# Work to be completed:
Reproduce, please, only the lines from the first line below to the line containing "scn.camera = camo", inclusive.

# Data provided:
——
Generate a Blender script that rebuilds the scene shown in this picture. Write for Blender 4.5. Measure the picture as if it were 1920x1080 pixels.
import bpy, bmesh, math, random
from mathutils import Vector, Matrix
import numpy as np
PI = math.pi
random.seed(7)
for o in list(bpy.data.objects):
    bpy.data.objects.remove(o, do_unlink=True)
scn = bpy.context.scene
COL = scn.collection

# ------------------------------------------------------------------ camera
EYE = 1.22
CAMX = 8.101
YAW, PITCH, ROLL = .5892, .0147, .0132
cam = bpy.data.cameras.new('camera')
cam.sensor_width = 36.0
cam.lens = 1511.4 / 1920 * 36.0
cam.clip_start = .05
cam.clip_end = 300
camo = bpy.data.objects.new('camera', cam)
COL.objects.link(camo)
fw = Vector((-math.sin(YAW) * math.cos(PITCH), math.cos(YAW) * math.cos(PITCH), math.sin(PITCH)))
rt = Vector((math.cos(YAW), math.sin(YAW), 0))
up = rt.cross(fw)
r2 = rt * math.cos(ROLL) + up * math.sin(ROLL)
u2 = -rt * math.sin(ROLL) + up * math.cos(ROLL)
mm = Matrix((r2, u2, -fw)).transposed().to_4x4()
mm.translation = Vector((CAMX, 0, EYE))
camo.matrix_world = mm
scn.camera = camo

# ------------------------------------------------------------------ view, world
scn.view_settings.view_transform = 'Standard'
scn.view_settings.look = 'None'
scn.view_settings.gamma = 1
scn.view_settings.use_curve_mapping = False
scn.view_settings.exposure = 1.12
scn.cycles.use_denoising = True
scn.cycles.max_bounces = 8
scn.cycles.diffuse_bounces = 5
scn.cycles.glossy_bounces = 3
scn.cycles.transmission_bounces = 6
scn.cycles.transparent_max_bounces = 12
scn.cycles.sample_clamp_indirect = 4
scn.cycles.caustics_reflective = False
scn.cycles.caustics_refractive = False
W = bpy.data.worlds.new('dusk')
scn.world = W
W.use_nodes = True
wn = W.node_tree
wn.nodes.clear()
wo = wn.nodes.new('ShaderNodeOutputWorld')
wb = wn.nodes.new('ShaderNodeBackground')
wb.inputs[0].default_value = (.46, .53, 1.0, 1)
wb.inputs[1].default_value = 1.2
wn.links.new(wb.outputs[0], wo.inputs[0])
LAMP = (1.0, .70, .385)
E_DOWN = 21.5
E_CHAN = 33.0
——
# The reply:
Generate a Blender script that rebuilds the scene shown in this picture. Write for Blender 4.5. Measure the picture as if it were 1920x1080 pixels.
import bpy, bmesh, math, random
from mathutils import Vector, Matrix
import numpy as np
PI = math.pi
random.seed(7)
for o in list(bpy.data.objects):
    bpy.data.objects.remove(o, do_unlink=True)
scn = bpy.context.scene
COL = scn.collection

# ------------------------------------------------------------------ camera
EYE = 1.22
CAMX = 8.101
YAW, PITCH, ROLL = .5892, .0147, .0132
cam = bpy.data.cameras.new('camera')
cam.sensor_width = 36.0
cam.lens = 1511.4 / 1920 * 36.0
cam.clip_start = .05
cam.clip_end = 300
camo = bpy.data.objects.new('camera', cam)
COL.objects.link(camo)
fw = Vector((-math.sin(YAW) * math.cos(PITCH), math.cos(YAW) * math.cos(PITCH), math.sin(PITCH)))
rt = Vector((math.cos(YAW), math.sin(YAW), 0))
up = rt.cross(fw)
r2 = rt * math.cos(ROLL) + up * math.sin(ROLL)
u2 = -rt * math.sin(ROLL) + up * math.cos(ROLL)
mm = Matrix((r2, u2, -fw)).transposed().to_4x4()
mm.translation = Vector((CAMX, 0, EYE))
camo.matrix_world = mm
scn.camera = camo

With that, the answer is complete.